Así, y mientras el argumento del puño no haga saltar por los aires la cordura que debe presidir las relaciones internacionales, no estaría mal tratar de seguir aquí las sabias recomendaciones que Kennan proponía a sus superiores, un ejercicio de santa paciencia que desde luego será difícil de sobrellevar por aquellos españoles con sentimientos patrióticos más a flor de piel, pero que parece aconsejable dado el proceder de nuestro incómodo colindante meridional.

Como la experiencia nos enseña, cuando los pueblos se hartan de vivir en condiciones insostenibles, lo habitual es que digan basta y busquen alternativas sensatas. O que entren en una deriva ingobernable, como ha pasado en otros países del Magreb. Lo que es seguro es que ambos escenarios suelen vacunarlos de nuevas aventuras expansivas externas, que es lo que nos interesa.

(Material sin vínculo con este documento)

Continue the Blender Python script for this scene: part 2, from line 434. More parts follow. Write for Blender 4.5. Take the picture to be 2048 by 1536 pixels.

De abandonar esta impepinable táctica de aguante y abrazar la arriesgada del conflicto, debiéramos antes cerciorarnos de nuestras reales capacidades así como de los aliados con los que contamos, lo que no permite ser demasiado optimista a tenor de los discretos éxitos cosechados últimamente en ese terreno y de nuestra frágil defensa, lastrada por un pacifismo adolescente incapaz de comprender que para proteger la soberanía es preciso siempre contar con cierto grado de disuasión.